| Task brief |
Return all of the lines below exactly as they are.

| Raw data |
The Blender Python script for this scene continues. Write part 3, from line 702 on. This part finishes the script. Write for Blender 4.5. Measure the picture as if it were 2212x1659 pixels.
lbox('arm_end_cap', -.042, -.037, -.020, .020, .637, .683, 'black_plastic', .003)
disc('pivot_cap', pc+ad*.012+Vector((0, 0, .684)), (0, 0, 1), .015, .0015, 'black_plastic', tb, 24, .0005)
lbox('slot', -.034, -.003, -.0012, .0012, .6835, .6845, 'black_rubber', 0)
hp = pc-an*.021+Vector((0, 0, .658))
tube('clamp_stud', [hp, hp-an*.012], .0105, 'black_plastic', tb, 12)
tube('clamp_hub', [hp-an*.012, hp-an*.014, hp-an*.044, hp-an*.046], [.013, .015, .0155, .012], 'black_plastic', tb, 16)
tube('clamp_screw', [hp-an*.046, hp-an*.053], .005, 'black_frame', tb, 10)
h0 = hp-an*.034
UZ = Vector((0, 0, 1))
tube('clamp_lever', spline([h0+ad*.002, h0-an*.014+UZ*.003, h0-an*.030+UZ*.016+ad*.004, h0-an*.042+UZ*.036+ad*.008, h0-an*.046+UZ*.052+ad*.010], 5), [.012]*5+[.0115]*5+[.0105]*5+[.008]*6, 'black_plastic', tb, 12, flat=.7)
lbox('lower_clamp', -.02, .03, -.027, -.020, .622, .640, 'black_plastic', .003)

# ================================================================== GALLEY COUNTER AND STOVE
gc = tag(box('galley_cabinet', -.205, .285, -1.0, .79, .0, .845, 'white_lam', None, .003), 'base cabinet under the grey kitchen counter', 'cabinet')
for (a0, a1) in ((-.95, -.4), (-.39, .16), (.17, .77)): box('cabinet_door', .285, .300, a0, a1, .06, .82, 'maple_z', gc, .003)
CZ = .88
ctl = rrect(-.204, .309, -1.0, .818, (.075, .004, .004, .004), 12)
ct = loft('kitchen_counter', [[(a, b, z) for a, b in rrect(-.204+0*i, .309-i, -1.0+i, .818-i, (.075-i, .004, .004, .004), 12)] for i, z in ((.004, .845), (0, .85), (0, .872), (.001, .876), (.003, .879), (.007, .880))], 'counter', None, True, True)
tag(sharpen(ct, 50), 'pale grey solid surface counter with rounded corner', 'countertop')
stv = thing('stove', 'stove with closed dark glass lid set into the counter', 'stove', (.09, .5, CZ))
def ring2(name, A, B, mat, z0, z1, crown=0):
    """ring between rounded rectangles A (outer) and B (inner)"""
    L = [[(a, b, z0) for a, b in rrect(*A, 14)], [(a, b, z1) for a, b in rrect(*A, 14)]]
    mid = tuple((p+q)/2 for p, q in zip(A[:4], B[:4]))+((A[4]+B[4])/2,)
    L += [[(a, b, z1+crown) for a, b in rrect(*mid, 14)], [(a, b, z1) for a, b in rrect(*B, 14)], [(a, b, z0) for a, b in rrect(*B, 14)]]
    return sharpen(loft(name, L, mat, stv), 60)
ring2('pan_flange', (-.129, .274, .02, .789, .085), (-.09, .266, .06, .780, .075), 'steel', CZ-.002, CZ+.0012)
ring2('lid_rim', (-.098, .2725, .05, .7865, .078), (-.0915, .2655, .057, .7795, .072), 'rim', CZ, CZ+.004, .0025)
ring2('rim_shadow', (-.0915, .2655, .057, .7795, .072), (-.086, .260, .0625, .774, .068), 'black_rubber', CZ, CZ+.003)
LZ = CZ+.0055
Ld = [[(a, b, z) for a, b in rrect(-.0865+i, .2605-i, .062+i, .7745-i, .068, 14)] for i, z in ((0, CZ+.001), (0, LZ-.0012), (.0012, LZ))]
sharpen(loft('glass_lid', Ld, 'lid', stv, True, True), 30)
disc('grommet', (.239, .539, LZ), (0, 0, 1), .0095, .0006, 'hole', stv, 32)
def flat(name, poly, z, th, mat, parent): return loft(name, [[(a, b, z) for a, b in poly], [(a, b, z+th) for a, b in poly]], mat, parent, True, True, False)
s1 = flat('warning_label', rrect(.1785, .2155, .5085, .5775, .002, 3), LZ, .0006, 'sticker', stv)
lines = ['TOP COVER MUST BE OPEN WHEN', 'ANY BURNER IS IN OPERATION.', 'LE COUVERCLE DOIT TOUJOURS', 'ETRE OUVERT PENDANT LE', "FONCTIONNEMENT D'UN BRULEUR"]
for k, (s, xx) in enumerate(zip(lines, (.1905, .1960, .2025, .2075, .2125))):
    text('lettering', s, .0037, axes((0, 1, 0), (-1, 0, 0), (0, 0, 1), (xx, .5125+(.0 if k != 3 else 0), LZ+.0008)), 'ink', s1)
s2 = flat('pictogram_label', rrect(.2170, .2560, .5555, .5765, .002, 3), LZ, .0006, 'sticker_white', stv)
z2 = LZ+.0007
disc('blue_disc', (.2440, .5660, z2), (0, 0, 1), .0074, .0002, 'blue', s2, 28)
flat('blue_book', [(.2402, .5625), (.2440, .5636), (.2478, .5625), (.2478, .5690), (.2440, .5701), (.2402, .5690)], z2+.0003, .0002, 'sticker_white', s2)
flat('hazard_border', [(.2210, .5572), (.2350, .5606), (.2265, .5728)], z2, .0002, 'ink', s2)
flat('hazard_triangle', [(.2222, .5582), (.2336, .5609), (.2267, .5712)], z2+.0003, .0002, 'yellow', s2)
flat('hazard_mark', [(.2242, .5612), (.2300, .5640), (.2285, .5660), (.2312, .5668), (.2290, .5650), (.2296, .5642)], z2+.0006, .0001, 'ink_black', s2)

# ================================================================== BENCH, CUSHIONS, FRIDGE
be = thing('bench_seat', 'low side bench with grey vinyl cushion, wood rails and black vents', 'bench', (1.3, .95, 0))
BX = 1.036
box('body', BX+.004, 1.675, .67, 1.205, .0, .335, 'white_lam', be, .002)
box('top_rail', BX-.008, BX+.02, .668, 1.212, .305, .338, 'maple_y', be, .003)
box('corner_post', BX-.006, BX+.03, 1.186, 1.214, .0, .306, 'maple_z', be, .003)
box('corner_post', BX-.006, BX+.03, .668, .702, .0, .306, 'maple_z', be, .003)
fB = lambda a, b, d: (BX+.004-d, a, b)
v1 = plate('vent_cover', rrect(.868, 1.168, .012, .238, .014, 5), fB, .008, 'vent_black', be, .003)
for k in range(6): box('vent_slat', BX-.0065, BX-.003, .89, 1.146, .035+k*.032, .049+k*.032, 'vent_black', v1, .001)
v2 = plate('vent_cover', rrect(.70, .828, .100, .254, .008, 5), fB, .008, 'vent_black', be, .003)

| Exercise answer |
The Blender Python script for this scene continues. Write part 3, from line 702 on. This part finishes the script. Write for Blender 4.5. Measure the picture as if it were 2212x1659 pixels.
lbox('arm_end_cap', -.042, -.037, -.020, .020, .637, .683, 'black_plastic', .003)
disc('pivot_cap', pc+ad*.012+Vector((0, 0, .684)), (0, 0, 1), .015, .0015, 'black_plastic', tb, 24, .0005)
lbox('slot', -.034, -.003, -.0012, .0012, .6835, .6845, 'black_rubber', 0)
hp = pc-an*.021+Vector((0, 0, .658))
tube('clamp_stud', [hp, hp-an*.012], .0105, 'black_plastic', tb, 12)
tube('clamp_hub', [hp-an*.012, hp-an*.014, hp-an*.044, hp-an*.046], [.013, .015, .0155, .012], 'black_plastic', tb, 16)
tube('clamp_screw', [hp-an*.046, hp-an*.053], .005, 'black_frame', tb, 10)
h0 = hp-an*.034
UZ = Vector((0, 0, 1))
tube('clamp_lever', spline([h0+ad*.002, h0-an*.014+UZ*.003, h0-an*.030+UZ*.016+ad*.004, h0-an*.042+UZ*.036+ad*.008, h0-an*.046+UZ*.052+ad*.010], 5), [.012]*5+[.0115]*5+[.0105]*5+[.008]*6, 'black_plastic', tb, 12, flat=.7)
lbox('lower_clamp', -.02, .03, -.027, -.020, .622, .640, 'black_plastic', .003)

# ================================================================== GALLEY COUNTER AND STOVE
gc = tag(box('galley_cabinet', -.205, .285, -1.0, .79, .0, .845, 'white_lam', None, .003), 'base cabinet under the grey kitchen counter', 'cabinet')
for (a0, a1) in ((-.95, -.4), (-.39, .16), (.17, .77)): box('cabinet_door', .285, .300, a0, a1, .06, .82, 'maple_z', gc, .003)
CZ = .88
ctl = rrect(-.204, .309, -1.0, .818, (.075, .004, .004, .004), 12)
ct = loft('kitchen_counter', [[(a, b, z) for a, b in rrect(-.204+0*i, .309-i, -1.0+i, .818-i, (.075-i, .004, .004, .004), 12)] for i, z in ((.004, .845), (0, .85), (0, .872), (.001, .876), (.003, .879), (.007, .880))], 'counter', None, True, True)
tag(sharpen(ct, 50), 'pale grey solid surface counter with rounded corner', 'countertop')
stv = thing('stove', 'stove with closed dark glass lid set into the counter', 'stove', (.09, .5, CZ))
def ring2(name, A, B, mat, z0, z1, crown=0):
    """ring between rounded rectangles A (outer) and B (inner)"""
    L = [[(a, b, z0) for a, b in rrect(*A, 14)], [(a, b, z1) for a, b in rrect(*A, 14)]]
    mid = tuple((p+q)/2 for p, q in zip(A[:4], B[:4]))+((A[4]+B[4])/2,)
    L += [[(a, b, z1+crown) for a, b in rrect(*mid, 14)], [(a, b, z1) for a, b in rrect(*B, 14)], [(a, b, z0) for a, b in rrect(*B, 14)]]
    return sharpen(loft(name, L, mat, stv), 60)
ring2('pan_flange', (-.129, .274, .02, .789, .085), (-.09, .266, .06, .780, .075), 'steel', CZ-.002, CZ+.0012)
ring2('lid_rim', (-.098, .2725, .05, .7865, .078), (-.0915, .2655, .057, .7795, .072), 'rim', CZ, CZ+.004, .0025)
ring2('rim_shadow', (-.0915, .2655, .057, .7795, .072), (-.086, .260, .0625, .774, .068), 'black_rubber', CZ, CZ+.003)
LZ = CZ+.0055
Ld = [[(a, b, z) for a, b in rrect(-.0865+i, .2605-i, .062+i, .7745-i, .068, 14)] for i, z in ((0, CZ+.001), (0, LZ-.0012), (.0012, LZ))]
sharpen(loft('glass_lid', Ld, 'lid', stv, True, True), 30)
disc('grommet', (.239, .539, LZ), (0, 0, 1), .0095, .0006, 'hole', stv, 32)
def flat(name, poly, z, th, mat, parent): return loft(name, [[(a, b, z) for a, b in poly], [(a, b, z+th) for a, b in poly]], mat, parent, True, True, False)
s1 = flat('warning_label', rrect(.1785, .2155, .5085, .5775, .002, 3), LZ, .0006, 'sticker', stv)
lines = ['TOP COVER MUST BE OPEN WHEN', 'ANY BURNER IS IN OPERATION.', 'LE COUVERCLE DOIT TOUJOURS', 'ETRE OUVERT PENDANT LE', "FONCTIONNEMENT D'UN BRULEUR"]
for k, (s, xx) in enumerate(zip(lines, (.1905, .1960, .2025, .2075, .2125))):
    text('lettering', s, .0037, axes((0, 1, 0), (-1, 0, 0), (0, 0, 1), (xx, .5125+(.0 if k != 3 else 0), LZ+.0008)), 'ink', s1)
s2 = flat('pictogram_label', rrect(.2170, .2560, .5555, .5765, .002, 3), LZ, .0006, 'sticker_white', stv)
z2 = LZ+.0007
disc('blue_disc', (.2440, .5660, z2), (0, 0, 1), .0074, .0002, 'blue', s2, 28)
flat('blue_book', [(.2402, .5625), (.2440, .5636), (.2478, .5625), (.2478, .5690), (.2440, .5701), (.2402, .5690)], z2+.0003, .0002, 'sticker_white', s2)
flat('hazard_border', [(.2210, .5572), (.2350, .5606), (.2265, .5728)], z2, .0002, 'ink', s2)
flat('hazard_triangle', [(.2222, .5582), (.2336, .5609), (.2267, .5712)], z2+.0003, .0002, 'yellow', s2)
flat('hazard_mark', [(.2242, .5612), (.2300, .5640), (.2285, .5660), (.2312, .5668), (.2290, .5650), (.2296, .5642)], z2+.0006, .0001, 'ink_black', s2)

# ================================================================== BENCH, CUSHIONS, FRIDGE
be = thing('bench_seat', 'low side bench with grey vinyl cushion, wood rails and black vents', 'bench', (1.3, .95, 0))
BX = 1.036
box('body', BX+.004, 1.675, .67, 1.205, .0, .335, 'white_lam', be, .002)
box('top_rail', BX-.008, BX+.02, .668, 1.212, .305, .338, 'maple_y', be, .003)
box('corner_post', BX-.006, BX+.03, 1.186, 1.214, .0, .306, 'maple_z', be, .003)
box('corner_post', BX-.006, BX+.03, .668, .702, .0, .306, 'maple_z', be, .003)
fB = lambda a, b, d: (BX+.004-d, a, b)
v1 = plate('vent_cover', rrect(.868, 1.168, .012, .238, .014, 5), fB, .008, 'vent_black', be, .003)
for k in range(6): box('vent_slat', BX-.0065, BX-.003, .89, 1.146, .035+k*.032, .049+k*.032, 'vent_black', v1, .001)
v2 = plate('vent_cover', rrect(.70, .828, .100, .254, .008, 5), fB, .008, 'vent_black', be, .003)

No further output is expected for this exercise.